DATA EXCERPT:
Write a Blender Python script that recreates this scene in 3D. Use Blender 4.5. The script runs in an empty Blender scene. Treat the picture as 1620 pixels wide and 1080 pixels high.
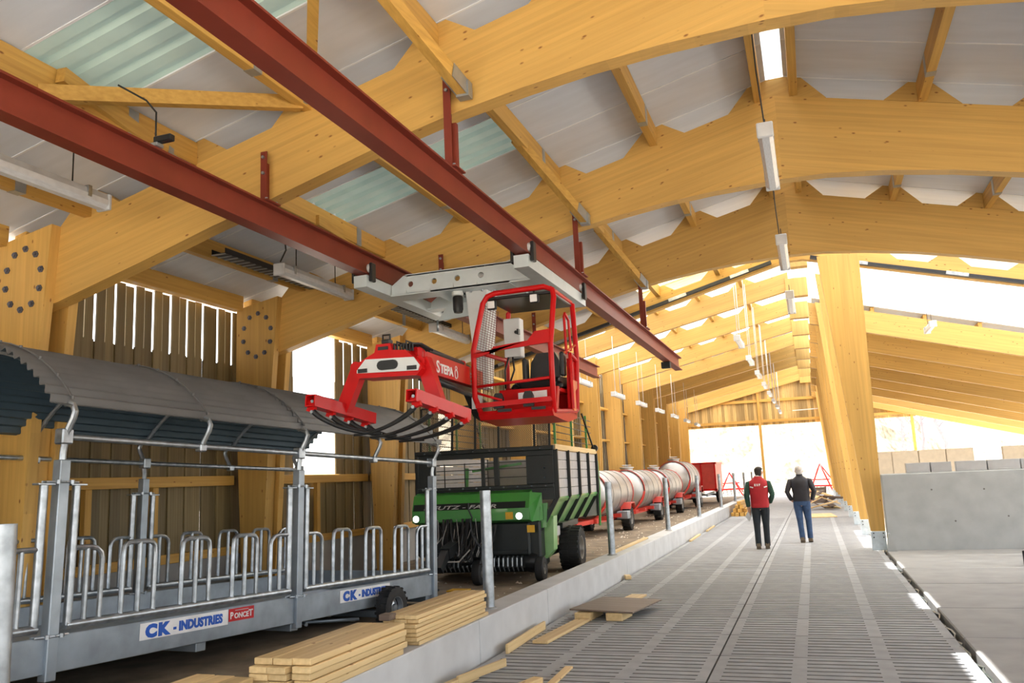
import bpy, bmesh, math, random
from math import sin, cos, pi, radians as R
from mathutils import Vector as V, Matrix, Euler
random.seed(7)
S = bpy.context.scene
COL = S.collection

# ------------------------------------------------------------------ camera
cam = bpy.data.cameras.new('camera'); cam.sensor_width = 36; cam.lens = 29.78; cam.clip_end = 600
co = bpy.data.objects.new('camera', cam); COL.objects.link(co)
def cam_axes(yaw, p, r):
    yaw, p, r = R(yaw), R(p), R(r)
    f = V((-sin(yaw)*cos(p), cos(yaw)*cos(p), sin(p))); rt = V((cos(yaw), sin(yaw), 0)); up = rt.cross(f)
    return cos(r)*rt + sin(r)*up, -sin(r)*rt + cos(r)*up, -f
ax = cam_axes(19.0114, 9.3127, -2.5096)
co.matrix_world = Matrix(((ax[0].x, ax[1].x, ax[2].x, 0), (ax[0].y, ax[1].y, ax[2].y, 0), (ax[0].z, ax[1].z, ax[2].z, 1.67), (0, 0, 0, 1)))
S.camera = co

# ------------------------------------------------------------------ sky, sun, exposure
w = bpy.data.worlds.new('sky'); S.world = w; w.use_nodes = True
nt = w.node_tree; bg = nt.nodes['Background']
sk = nt.nodes.new('ShaderNodeTexSky'); sk.sky_type = 'NISHITA'; sk.sun_disc = False
sk.sun_elevation = R(79); sk.sun_rotation = R(-60); sk.air_density = 1.0; sk.dust_density = 3.0; sk.ozone_density = 1.0
hs = nt.nodes.new('ShaderNodeHueSaturation'); hs.inputs['Saturation'].default_value = 0.35
nt.links.new(sk.outputs[0], hs.inputs['Color']); nt.links.new(hs.outputs[0], bg.inputs[0]); bg.inputs[1].default_value = 0.5
sl = bpy.data.lights.new('sun', 'SUN'); sl.energy = 9; sl.angle = R(0.6); sl.color = (1, .975, .94)
so = bpy.data.objects.new('sun', sl); COL.objects.link(so)
so.rotation_euler = V((.17, -.095, -1)).to_track_quat('-Z', 'Y').to_euler()
S.view_settings.view_transform = 'Standard'; S.view_settings.look = 'None'
S.view_settings.gamma = 1; S.view_settings.use_curve_mapping = False
S.view_settings.exposure = 0.74

# ------------------------------------------------------------------ materials
MATS = {}
def mk(name):
    m = bpy.data.materials.new(name); m.use_nodes = True; MATS[name] = m
    return m, m.node_tree.nodes, m.node_tree.links, m.node_tree.nodes['Principled BSDF']
def node(N, t, **k):
    n = N.new(t)
    for a, b in k.items(): setattr(n, a, b)
    return n
def ramp(N, L, src, stops):
    r = N.new('ShaderNodeValToRGB'); e = r.color_ramp.elements
    while len(e) < len(stops): e.new(0.5)
    for q, (p, c) in zip(e, stops): q.position = p; q.color = (*c, 1)
    L.new(src, r.inputs[0]); return r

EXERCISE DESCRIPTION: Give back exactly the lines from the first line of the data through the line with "COL = S.collection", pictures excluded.

RESULT BELOW:
Write a Blender Python script that recreates this scene in 3D. Use Blender 4.5. The script runs in an empty Blender scene. Treat the picture as 1620 pixels wide and 1080 pixels high.
import bpy, bmesh, math, random
from math import sin, cos, pi, radians as R
from mathutils import Vector as V, Matrix, Euler
random.seed(7)
S = bpy.context.scene
COL = S.collection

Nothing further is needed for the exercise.